OU: we aim to woo NGOs

January 4, 2002

The Open University will develop a more holistic approach to its curriculum and recruit more students from non-governmental organisations under its new vice-chancellor Brenda Gourley, who took up her post this week.

In an interview with The THES , Professor Gourley said: "The NGO sector is the largest-growing sector in the world; I think it has something to do with the failure of democracy to deliver. Universities aren't engaging enough with the NGO sector to fulfil their educational needs. Higher education has focused on big business and corporate lawyers and the general arts and sciences.

"Arts and sciences need to come together to produce more rounded people. Problems in the real world do not divide themselves into disciplines."
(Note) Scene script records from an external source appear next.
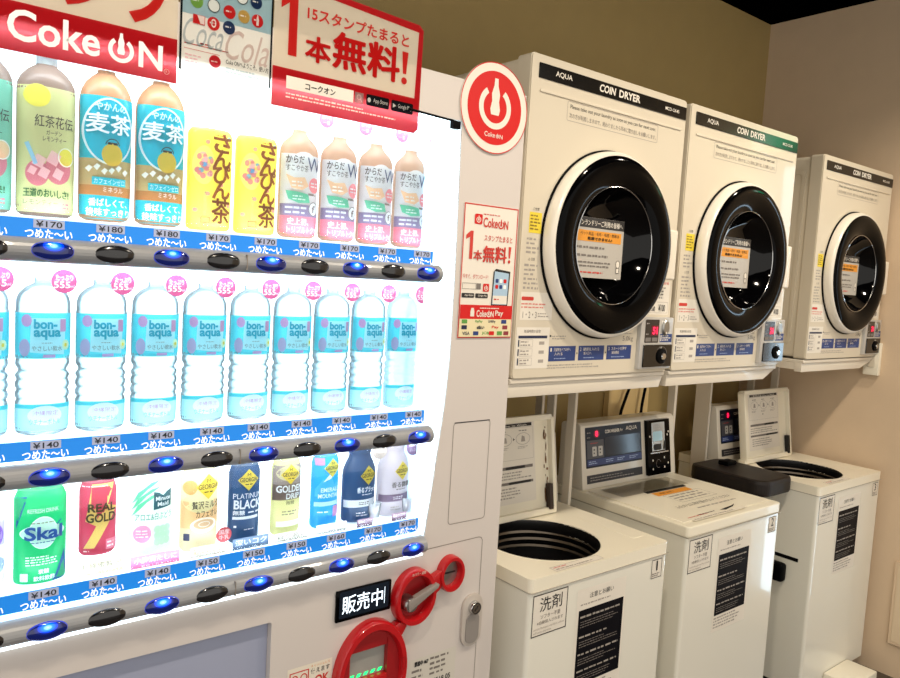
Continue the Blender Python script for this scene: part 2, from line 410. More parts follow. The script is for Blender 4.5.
# prices, strips, rails, buttons
strip_blue = mat('strip_blue', '#0d7fe0', 0.4, emit=0.32, ecol='#0f86e6')
tag_grey = mat('price_tag_grey', '#a9b2cf', 0.4, emit=0.15, ecol='#a9b2cf')
tag_ink = mat('price_ink', '#20242c', 0.5)
strip_white = mat('strip_letter_white', '#ffffff', 0.5, emit=0.5, ecol='#ffffff')
clear_rim = mat('clear_shelf_edge', (0.8, 0.92, 1), 0.2, emit=0.8, ecol=(0.8, 0.93, 1))
lens_blue = mat_glow_lens('lens_blue', '#020a30', None, 1.6)
lens_black = mat('lens_black', '#17171a', 0.18, coat=0.5)
lens_black_hi = mat('lens_black_upper', '#3a3838', 0.25, coat=0.5)
bezel_blue = mat('bezel_glow_blue', '#2038c0', 0.4, emit=0.25, ecol='#2a40ff')
rows = [(1.443, 1.4145, 1.461, ['170', '170', '180', '180', '170', '170', '170', '170', '170', '170']),
        (1.141, 1.107, 1.150, ['140'] * 10),
        (0.929, 0.890, 0.937, ['140', '140', '140', '140', '150', '150', '150', '160', '170', '170'])]
lens_b = None
for ri, (zs, zb, zf, prices) in enumerate(rows):
    b = MB(); b.box(WX0 + 0.02, 0.874, VY + 0.008, VY + 0.11, zf - 0.005, zf - 0.0015, clear_rim)
    vbuild(b, 'shelf')
    b = MB(); b.box(WX0, 0.874, VY - 0.003, VY - 0.0002, zs - 0.013, zs + 0.013, strip_blue)
    st = vbuild(b, 'price_strip')
    for k, p in enumerate(prices):
        b = MB(); d = Dec(b, front(0, 0, 0)); c = 0
        b.box(c - 0.019, c + 0.019, -0.0008, 0.0, 0.001, 0.0125, tag_grey)
        d = Dec(b, front(0, -0.0008, 0)); d.text(c - 0.016, 0.0025, c + 0.016, 0.0108, '¥' + p, tag_ink, 1, bold=0.012)
        d = Dec(b, front(0, 0, 0)); d.text(c - 0.029, -0.0125, c + 0.029, 0.0, 'つめた〜い', strip_white, 1, bold=0.02)
        b.build('price_tag', st, (COL[k], VY - 0.003, zs))
    # rail: rounded bar
    b = MB(); prof = []
    h = 0.0165
    for i in range(13):
        a = -PI / 2 + PI * i / 12
        prof.append((VY - 0.004 - 0.021 * math.cos(a), zb + h * math.sin(a)))
    prof = [(VY - 0.0005, zb - h)] + prof + [(VY - 0.0005, zb + h)]
    b.prism(prof, WX0, 0.884, rail_grey, 'x')
    for xx in (COL[4] + 0.0391, ):
        b.box(xx - 0.0006, xx + 0.0006, VY - 0.0256, VY - 0.02, zb - 0.012, zb + 0.012, groove)
    rl = vbuild(b, 'button_rail')
    yy = VY - 0.0245
    for k in range(10):
        lit = (k % 2 == 1)
        b = MB()
        prof = [(0.0262, 0.002), (0.0262, 0.0), (0.0245, -0.0012), (0.0215, -0.0026), (0.014, -0.0042), (0.006, -0.0049), (0.0001, -0.005)]
        if lit:
            b.lathe(prof[:2] + [(0.0252, -0.001)], bezel_blue, ax='y', seg=32, ky=0.5)
            b.lathe([(0.0250, -0.0009)] + prof[2:], lens_blue, ax='y', seg=32, ky=0.47)
        else:
            b.lathe(prof, lens_black, ax='y', seg=32, ky=0.48)
        b.build('button', rl, (COL[k] + 0.001, yy, zb), label=('button lit blue' if lit else 'dark unlit button'))
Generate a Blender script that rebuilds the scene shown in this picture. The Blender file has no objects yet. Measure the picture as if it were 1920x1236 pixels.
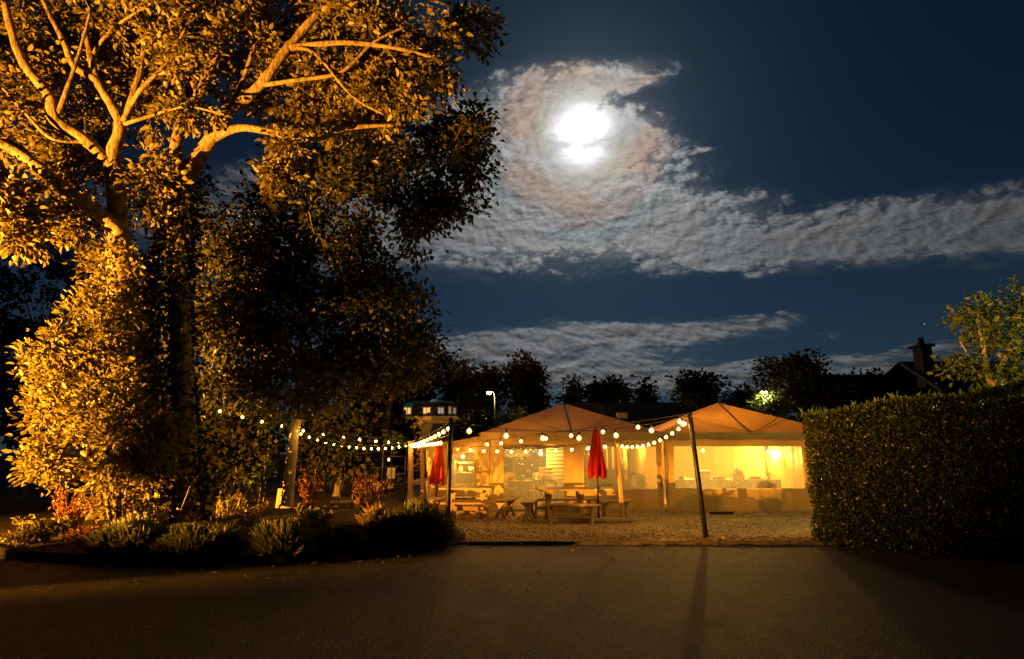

Professor Gourley joined The Open University from the University of Natal in South Africa, where she oversaw its transformation from a whites-only institution. She established a series of multidisciplinary centres in leadership skills, entrepreneurship and ethics.

About a quarter of The Open University's students are from overseas, taught through partnerships with local colleges. Professor Gourley said she intended to maintain this figure.

She said: "It used to be publish or perish; now it is partner or perish. Aids has swept through not only Africa but India too. We are losing huge numbers of teachers for a start. Aids is a catastrophe of enormous proportions. In KwaZulu/Natal alone, 80,000 teachers will die in the next five to seven years. The Open University can help to train more teachers."

Professor Gourley, who has an academic background in accounting and business, said she intended to win funding for overseas work.

She said: "There are a lot of funders who know that at the heart of development is education. Getting teachers educated so that children can be educated is very much part of our business."